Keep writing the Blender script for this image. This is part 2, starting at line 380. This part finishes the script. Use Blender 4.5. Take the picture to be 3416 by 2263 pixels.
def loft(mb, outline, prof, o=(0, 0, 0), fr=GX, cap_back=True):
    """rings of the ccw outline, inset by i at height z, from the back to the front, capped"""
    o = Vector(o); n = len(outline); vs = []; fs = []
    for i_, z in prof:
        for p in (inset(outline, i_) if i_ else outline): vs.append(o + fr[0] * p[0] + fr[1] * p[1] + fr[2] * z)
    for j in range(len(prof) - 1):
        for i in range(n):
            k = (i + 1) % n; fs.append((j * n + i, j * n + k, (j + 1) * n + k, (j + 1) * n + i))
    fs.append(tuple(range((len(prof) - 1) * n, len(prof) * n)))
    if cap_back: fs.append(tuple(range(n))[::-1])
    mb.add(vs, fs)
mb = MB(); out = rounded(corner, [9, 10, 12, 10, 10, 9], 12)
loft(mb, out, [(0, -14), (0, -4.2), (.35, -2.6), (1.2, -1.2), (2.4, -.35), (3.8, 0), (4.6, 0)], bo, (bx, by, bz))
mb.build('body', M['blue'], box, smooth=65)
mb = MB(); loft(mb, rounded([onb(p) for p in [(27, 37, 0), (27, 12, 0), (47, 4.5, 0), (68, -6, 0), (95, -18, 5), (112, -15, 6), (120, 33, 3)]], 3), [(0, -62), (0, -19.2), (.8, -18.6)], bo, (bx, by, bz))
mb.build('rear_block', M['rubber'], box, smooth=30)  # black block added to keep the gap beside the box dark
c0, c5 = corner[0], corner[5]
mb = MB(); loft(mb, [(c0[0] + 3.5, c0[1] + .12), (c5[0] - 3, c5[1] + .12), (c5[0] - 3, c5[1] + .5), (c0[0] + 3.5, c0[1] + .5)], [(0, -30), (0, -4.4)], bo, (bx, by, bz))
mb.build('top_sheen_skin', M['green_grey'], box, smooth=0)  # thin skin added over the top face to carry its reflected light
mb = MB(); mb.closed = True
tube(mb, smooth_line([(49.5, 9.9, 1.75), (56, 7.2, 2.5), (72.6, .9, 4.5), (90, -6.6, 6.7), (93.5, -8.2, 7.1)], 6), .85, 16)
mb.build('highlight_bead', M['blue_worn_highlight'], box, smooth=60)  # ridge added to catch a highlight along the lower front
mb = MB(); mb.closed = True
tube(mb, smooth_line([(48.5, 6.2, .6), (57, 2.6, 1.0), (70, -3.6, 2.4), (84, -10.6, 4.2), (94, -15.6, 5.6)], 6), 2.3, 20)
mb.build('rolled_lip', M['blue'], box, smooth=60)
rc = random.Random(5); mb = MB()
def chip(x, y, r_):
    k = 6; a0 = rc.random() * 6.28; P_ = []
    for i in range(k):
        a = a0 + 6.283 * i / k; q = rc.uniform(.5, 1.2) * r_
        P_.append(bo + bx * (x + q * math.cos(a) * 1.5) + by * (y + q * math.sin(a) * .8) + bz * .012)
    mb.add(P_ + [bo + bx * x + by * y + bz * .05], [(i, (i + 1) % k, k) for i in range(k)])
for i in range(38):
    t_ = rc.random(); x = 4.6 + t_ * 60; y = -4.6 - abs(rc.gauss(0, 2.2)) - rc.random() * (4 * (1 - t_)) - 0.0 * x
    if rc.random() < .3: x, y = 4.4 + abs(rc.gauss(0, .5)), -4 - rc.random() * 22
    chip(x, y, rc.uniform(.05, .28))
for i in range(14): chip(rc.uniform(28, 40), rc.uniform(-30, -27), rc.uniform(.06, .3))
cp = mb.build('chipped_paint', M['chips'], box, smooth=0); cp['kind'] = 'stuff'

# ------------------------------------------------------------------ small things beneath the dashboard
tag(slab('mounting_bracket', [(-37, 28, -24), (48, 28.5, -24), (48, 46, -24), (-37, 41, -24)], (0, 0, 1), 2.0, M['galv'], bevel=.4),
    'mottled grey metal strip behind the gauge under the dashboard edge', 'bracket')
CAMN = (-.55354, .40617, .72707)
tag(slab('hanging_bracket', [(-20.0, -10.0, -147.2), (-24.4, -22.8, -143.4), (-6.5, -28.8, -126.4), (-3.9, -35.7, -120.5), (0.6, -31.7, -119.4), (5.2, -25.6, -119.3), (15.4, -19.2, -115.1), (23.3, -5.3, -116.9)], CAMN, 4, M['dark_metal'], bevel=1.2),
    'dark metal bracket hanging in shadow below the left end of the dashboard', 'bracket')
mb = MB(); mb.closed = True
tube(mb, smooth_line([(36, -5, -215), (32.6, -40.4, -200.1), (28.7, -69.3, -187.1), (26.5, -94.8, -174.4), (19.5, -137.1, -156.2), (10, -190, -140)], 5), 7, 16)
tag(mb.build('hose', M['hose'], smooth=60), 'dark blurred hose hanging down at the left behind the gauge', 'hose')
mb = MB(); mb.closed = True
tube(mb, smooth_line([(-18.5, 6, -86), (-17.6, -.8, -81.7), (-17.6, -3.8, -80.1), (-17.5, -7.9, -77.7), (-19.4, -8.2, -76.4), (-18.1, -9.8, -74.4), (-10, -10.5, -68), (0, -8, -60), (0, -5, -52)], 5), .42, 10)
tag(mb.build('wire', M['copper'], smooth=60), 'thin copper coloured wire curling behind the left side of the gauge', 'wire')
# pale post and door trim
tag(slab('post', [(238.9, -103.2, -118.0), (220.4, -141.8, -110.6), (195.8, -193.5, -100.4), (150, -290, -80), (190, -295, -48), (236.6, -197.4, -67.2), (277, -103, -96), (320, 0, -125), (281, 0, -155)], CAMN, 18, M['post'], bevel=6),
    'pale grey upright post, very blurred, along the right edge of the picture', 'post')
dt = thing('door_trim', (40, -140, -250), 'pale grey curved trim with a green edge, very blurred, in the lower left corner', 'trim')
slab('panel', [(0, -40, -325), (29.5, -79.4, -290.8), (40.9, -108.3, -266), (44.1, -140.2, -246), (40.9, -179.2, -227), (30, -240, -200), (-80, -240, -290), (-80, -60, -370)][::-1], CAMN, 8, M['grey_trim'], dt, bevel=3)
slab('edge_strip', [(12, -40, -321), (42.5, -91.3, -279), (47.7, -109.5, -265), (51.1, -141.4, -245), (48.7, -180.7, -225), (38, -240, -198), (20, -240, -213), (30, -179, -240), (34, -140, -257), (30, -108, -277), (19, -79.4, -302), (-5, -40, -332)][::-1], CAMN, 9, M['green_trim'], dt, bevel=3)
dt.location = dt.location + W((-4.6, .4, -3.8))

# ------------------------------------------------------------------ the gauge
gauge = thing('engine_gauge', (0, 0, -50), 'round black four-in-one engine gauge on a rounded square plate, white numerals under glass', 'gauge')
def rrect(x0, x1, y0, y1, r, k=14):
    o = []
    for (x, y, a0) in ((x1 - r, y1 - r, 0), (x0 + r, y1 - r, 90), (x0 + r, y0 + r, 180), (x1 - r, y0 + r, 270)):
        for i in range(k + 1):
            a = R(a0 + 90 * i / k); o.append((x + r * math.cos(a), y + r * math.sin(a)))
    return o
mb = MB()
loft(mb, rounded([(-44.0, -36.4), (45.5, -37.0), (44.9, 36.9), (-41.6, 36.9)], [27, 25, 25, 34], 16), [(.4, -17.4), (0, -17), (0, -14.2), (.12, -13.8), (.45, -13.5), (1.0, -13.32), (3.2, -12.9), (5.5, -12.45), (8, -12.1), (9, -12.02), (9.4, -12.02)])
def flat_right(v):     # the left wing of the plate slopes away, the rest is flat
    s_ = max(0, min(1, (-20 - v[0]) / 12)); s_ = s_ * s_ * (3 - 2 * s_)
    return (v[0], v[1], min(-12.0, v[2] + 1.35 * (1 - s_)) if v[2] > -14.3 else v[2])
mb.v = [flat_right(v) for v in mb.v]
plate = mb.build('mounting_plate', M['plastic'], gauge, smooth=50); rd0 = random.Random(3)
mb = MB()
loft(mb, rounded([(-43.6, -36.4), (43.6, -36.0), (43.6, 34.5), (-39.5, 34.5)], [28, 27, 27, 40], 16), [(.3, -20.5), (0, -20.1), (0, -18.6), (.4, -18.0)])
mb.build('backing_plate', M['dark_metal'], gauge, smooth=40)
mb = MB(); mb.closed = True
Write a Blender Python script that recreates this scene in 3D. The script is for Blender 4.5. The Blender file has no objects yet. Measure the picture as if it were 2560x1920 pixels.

- - -

__Task brief__: Return all lines of the material above in which the word "pixels" occurs.

__Task solution__:
Keep writing the Blender script for this image. This is part 2, starting at line 380. This part finishes the script. Use Blender 4.5. Take the picture to be 3416 by 2263 pixels.
Write a Blender Python script that recreates this scene in 3D. The script is for Blender 4.5. The Blender file has no objects yet. Measure the picture as if it were 2560x1920 pixels.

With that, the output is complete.